### WHAT TO WORK ON
Repeat exactly, and only, the lines from the one that contains "Write a Blender" through the one that contains "COL = scene.collection", both ends included.

### LISTED RECORDS
++++++++++++++++++++
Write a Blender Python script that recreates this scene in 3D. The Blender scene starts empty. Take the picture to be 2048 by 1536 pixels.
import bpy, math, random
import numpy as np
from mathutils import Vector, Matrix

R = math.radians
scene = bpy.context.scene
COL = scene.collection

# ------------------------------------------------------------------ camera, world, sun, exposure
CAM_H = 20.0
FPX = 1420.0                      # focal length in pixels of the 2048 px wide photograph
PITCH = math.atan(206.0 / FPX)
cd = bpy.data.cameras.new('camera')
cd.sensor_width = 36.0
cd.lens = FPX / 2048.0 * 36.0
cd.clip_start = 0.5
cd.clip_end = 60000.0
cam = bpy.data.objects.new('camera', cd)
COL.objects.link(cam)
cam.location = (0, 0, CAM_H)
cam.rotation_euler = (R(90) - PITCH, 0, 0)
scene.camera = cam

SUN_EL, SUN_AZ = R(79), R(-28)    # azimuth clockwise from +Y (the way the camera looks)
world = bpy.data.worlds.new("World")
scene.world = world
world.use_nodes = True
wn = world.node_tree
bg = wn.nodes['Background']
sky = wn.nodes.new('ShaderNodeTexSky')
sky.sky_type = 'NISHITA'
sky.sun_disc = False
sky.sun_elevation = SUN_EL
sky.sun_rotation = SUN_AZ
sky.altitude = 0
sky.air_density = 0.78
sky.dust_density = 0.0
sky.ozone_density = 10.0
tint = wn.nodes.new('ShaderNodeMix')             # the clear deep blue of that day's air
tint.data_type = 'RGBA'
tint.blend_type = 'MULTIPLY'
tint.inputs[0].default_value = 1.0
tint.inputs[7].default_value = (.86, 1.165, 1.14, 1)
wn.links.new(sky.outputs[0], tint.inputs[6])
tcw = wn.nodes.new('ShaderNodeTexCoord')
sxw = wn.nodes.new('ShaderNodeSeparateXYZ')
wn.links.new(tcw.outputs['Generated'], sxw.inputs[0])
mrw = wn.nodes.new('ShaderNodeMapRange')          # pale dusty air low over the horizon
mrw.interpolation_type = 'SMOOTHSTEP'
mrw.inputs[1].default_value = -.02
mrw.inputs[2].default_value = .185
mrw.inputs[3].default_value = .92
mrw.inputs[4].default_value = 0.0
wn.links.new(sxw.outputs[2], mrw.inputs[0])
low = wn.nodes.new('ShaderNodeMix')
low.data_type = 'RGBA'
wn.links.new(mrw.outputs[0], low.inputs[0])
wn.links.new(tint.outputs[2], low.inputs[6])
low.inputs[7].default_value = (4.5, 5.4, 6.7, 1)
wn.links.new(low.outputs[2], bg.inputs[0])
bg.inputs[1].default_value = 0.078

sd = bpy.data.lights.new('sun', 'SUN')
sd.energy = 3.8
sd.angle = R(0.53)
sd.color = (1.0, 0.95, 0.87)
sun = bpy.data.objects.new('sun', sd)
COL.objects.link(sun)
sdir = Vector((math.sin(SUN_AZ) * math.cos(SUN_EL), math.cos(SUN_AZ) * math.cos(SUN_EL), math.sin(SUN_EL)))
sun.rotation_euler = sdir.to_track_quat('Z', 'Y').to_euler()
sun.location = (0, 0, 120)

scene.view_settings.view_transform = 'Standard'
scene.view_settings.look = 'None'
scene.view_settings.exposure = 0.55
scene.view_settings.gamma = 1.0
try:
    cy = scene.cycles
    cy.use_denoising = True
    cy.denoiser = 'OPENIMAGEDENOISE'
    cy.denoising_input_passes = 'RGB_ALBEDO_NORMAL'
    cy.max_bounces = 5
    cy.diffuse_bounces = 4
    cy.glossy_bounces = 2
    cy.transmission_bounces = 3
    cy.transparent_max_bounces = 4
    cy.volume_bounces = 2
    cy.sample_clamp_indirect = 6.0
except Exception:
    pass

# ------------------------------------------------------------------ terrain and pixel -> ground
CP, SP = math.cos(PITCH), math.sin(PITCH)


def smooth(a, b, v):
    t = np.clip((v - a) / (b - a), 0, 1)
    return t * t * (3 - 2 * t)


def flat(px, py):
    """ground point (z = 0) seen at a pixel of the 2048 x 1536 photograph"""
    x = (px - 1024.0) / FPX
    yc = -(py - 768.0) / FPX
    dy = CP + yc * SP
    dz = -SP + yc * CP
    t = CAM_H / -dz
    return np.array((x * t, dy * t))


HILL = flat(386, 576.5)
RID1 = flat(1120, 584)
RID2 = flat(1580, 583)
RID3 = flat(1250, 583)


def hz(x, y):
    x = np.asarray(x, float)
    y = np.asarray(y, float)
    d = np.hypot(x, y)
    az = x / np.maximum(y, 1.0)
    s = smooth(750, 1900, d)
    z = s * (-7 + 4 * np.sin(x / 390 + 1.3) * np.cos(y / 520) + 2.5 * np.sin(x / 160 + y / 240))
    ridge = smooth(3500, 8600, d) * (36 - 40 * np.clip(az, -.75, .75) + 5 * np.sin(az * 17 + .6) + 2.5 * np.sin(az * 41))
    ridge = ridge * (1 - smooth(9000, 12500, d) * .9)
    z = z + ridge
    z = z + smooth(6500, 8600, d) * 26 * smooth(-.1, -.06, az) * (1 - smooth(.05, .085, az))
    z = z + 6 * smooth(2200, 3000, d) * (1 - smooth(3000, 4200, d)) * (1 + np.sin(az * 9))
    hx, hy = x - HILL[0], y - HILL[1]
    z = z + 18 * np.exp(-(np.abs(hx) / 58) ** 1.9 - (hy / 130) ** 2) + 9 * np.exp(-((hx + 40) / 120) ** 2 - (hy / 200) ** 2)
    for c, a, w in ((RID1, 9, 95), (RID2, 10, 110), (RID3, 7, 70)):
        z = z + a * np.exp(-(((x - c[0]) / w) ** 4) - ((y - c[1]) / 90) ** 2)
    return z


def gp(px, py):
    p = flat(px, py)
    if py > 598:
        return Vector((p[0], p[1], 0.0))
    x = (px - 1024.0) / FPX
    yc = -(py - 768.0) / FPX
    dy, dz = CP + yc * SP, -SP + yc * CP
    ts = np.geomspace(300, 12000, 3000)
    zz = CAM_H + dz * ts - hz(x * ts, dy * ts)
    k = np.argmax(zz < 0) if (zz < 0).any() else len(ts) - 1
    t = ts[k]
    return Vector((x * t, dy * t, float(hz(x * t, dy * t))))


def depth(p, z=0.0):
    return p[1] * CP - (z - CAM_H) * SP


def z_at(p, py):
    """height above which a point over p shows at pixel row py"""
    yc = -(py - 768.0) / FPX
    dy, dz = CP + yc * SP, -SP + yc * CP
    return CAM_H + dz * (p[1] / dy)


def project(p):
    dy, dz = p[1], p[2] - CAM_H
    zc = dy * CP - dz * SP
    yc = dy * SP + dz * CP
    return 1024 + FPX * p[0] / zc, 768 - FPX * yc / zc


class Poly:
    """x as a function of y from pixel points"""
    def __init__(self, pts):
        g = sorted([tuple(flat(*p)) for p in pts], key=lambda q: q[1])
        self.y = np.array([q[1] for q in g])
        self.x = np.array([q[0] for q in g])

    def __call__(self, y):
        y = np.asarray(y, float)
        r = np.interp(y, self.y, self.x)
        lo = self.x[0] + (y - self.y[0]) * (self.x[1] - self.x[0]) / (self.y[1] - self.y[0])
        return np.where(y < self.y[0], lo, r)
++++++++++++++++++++
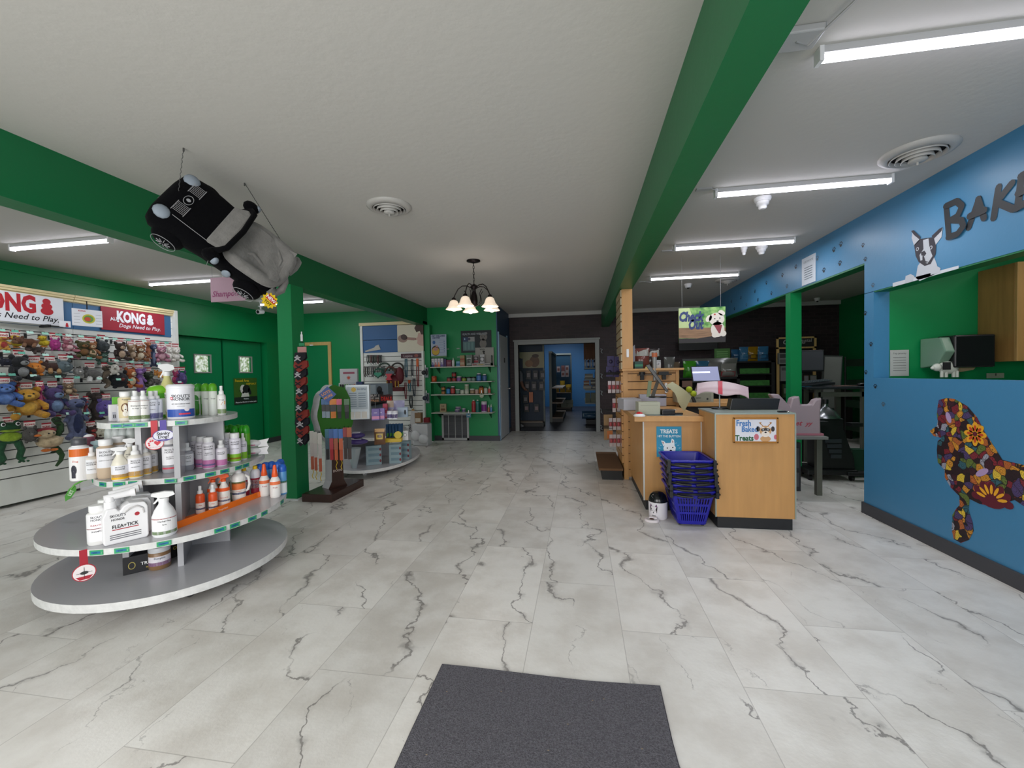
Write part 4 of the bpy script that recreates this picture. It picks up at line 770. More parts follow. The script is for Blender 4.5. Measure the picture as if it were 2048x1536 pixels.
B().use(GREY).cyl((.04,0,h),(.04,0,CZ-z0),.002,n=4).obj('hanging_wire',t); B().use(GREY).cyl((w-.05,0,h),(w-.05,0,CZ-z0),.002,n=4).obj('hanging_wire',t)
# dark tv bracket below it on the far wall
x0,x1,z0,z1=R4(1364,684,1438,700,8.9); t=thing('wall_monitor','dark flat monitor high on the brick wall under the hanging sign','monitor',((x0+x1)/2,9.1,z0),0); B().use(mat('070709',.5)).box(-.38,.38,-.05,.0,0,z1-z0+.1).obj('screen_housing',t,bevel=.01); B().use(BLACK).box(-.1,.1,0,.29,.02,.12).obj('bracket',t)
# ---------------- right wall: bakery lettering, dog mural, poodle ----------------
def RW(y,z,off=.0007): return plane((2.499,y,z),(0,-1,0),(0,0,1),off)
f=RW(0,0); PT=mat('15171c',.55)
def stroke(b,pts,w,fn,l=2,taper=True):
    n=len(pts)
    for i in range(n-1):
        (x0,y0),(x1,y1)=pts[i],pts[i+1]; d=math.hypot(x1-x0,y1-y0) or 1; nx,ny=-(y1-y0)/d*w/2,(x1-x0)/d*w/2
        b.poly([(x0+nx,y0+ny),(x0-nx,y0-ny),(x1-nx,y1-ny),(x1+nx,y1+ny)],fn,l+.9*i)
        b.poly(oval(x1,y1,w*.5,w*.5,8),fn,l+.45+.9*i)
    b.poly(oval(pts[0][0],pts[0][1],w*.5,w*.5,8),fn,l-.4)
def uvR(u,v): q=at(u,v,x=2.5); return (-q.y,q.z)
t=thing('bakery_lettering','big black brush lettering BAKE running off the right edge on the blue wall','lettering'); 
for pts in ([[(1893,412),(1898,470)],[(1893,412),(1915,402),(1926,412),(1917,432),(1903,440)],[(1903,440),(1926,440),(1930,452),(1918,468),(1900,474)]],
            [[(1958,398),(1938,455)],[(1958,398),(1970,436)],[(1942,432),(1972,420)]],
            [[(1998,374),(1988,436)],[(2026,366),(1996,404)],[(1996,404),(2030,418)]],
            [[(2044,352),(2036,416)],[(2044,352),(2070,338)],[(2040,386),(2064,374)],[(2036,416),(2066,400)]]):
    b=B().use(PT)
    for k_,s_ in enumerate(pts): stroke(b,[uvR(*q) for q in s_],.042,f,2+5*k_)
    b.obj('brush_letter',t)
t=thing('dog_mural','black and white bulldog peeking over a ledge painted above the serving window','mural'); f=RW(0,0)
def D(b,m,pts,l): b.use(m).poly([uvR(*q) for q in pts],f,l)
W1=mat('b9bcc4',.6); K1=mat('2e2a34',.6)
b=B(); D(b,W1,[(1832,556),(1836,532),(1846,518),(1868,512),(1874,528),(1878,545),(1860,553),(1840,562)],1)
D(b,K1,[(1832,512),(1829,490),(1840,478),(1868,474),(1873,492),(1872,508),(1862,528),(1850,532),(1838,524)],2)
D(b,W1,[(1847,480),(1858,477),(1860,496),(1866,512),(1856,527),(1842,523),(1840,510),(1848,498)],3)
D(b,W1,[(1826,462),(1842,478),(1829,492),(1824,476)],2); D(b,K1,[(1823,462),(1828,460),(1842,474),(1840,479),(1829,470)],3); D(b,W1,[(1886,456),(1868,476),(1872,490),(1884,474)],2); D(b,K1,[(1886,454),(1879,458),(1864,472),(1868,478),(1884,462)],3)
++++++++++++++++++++
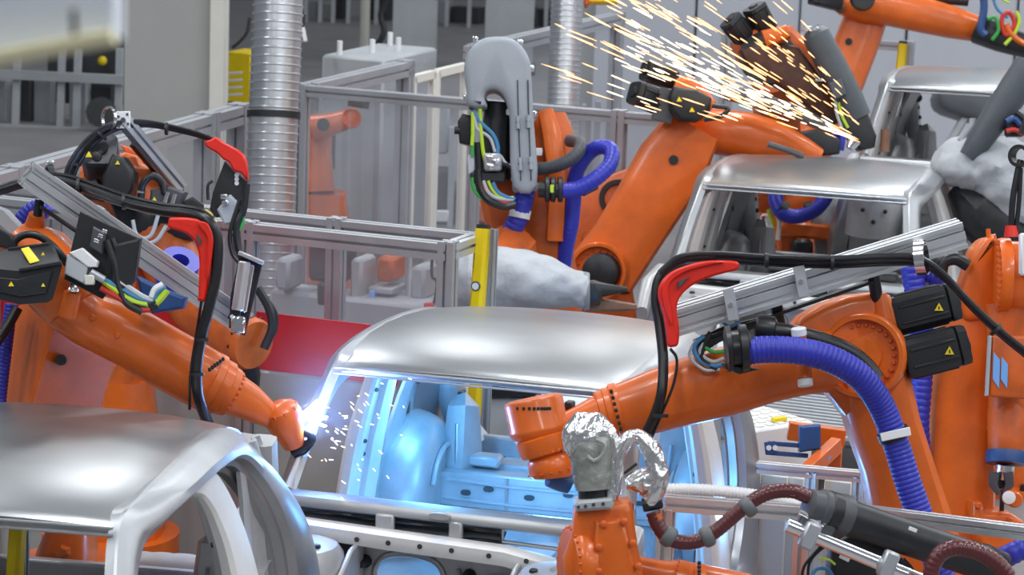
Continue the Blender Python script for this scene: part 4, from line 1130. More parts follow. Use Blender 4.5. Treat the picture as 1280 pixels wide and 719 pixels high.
++++++++++++++++++++
### REPLY
Write a Blender Python script that recreates this scene in 3D. The Blender scene starts empty. Take the picture to be 2048 by 1536 pixels.
import bpy, math, random
import numpy as np
from mathutils import Vector, Matrix

R = math.radians
scene = bpy.context.scene
COL = scene.collection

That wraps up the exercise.